Richard Copeland Beale, son of AA and JA’s neighbor Capt. Benjamin Beale Jr., was captain of the Britannia (Sprague, Braintree Families ; Boston and Charlestown Ship Registers , p. 27).

2.

TBA to JA, 14 Dec. 1795; JQA mentioned 317 TBA’s recent illness in his letters to AA of 28 Feb. and 30 March 1796, all above.

3.

On 19 May George Washington nominated Rufus King to be minister plenipotentiary to Great Britain and David Humphreys to be minister plenipotentiary to Spain; the Senate approved both nominations the next day (U.S. Senate, Exec. Jour., 4th Cong., 1st sess., p. 209).

4.

Henry St. John, Viscount Bolingbroke, “On the Spirit of Patriotism,” The Miscellaneous Works of the Right Honourable Henry St. John, Lord Viscount Bolingbroke, 4 vols., Edinburgh, 1773, 4:191: “But eloquence must flow like a stream that is fed by an abundant spring, and not spout forth a little frothy water on some gaudy day, and remain dry the rest of the year.”

5.

William Pitt the elder, 1st Earl of Chatham, gave his last speech in Parliament on 7 April 1778. Against his physician’s advice, wrapped in flannels and supported by crutches, Pitt protested the American policy of the Rockingham party.

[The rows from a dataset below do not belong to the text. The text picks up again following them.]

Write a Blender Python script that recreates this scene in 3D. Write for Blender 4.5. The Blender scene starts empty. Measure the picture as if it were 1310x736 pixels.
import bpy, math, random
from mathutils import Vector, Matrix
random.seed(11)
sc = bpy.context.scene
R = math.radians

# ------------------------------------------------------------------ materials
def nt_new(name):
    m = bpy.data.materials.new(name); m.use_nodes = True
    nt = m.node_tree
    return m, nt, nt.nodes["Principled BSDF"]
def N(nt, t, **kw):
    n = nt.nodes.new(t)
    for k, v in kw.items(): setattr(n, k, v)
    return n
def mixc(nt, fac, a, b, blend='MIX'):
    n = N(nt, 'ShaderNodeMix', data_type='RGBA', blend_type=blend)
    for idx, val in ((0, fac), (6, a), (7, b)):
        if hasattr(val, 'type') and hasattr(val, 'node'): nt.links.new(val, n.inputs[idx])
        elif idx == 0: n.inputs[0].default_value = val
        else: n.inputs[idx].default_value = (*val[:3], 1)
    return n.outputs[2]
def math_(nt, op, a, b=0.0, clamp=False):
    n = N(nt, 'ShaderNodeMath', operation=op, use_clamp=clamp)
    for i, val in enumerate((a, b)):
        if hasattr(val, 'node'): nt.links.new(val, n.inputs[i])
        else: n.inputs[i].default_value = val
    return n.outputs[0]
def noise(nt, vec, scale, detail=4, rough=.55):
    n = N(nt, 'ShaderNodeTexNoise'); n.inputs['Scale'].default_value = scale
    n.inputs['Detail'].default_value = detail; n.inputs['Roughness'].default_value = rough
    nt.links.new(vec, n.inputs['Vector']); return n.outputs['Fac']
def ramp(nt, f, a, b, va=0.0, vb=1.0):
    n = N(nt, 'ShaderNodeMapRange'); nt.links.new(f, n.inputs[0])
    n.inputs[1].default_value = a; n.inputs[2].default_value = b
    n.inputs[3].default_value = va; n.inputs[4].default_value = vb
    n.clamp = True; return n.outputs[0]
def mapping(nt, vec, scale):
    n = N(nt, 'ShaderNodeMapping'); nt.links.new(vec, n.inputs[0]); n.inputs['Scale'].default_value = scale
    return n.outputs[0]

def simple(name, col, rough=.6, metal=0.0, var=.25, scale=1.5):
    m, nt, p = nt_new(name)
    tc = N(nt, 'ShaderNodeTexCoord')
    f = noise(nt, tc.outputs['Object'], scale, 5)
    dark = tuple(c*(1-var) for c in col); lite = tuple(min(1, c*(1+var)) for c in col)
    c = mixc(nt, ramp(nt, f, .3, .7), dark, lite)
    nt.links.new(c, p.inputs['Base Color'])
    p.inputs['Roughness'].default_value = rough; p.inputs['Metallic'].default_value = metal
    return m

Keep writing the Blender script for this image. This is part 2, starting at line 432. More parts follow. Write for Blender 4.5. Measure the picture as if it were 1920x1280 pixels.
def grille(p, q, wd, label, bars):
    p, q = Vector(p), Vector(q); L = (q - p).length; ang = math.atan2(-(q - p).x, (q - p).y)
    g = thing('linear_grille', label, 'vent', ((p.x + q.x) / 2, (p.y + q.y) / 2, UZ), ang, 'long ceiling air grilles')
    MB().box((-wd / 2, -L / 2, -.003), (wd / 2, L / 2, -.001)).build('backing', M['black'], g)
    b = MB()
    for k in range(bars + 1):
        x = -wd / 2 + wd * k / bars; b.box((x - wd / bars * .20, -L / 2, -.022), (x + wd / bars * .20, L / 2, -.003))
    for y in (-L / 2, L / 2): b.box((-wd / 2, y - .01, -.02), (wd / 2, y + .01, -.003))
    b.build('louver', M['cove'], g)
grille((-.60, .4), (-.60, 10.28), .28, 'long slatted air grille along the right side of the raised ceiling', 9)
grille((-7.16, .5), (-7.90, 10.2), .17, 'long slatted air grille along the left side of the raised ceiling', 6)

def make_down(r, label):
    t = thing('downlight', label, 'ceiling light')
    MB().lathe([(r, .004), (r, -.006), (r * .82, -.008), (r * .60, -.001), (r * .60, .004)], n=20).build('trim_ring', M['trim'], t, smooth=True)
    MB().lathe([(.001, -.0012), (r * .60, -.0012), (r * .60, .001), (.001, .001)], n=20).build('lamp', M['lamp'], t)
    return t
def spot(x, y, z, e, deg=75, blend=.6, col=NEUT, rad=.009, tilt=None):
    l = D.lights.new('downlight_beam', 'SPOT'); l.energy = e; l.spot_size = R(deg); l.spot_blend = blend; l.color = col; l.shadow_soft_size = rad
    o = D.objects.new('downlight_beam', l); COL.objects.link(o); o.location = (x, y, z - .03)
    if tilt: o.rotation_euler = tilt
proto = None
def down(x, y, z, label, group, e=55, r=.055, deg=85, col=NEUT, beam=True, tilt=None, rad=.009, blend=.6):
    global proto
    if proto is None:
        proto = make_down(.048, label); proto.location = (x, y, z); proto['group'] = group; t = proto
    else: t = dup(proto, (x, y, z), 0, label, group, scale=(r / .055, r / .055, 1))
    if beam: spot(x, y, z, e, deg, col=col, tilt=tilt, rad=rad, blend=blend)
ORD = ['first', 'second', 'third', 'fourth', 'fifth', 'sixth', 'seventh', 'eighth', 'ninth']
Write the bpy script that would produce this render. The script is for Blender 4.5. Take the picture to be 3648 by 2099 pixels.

While rising for his second speech of the day, Pitt fell into a fit and after a brief recovery died on 11 May ( DNB ).

6.

While this quotation is derived originally from different portions of Torquato Tasso, The Amyntas of Tasso, the words as AA quotes them appeared opposite the preface to vol. 1 of Jacques François Paul Aldonce de Sade, The Life of Petrarch: Collected from Memoires pour la Vie de Petrarch, transl. Susanna Dobson, 2 vols., London, 1775.

7.

AA also wrote a brief letter to JQA of the same date owing that “a few Lines are better than none at all” but that her letter-writing efforts of the day had been focused on TBA (Adams Papers).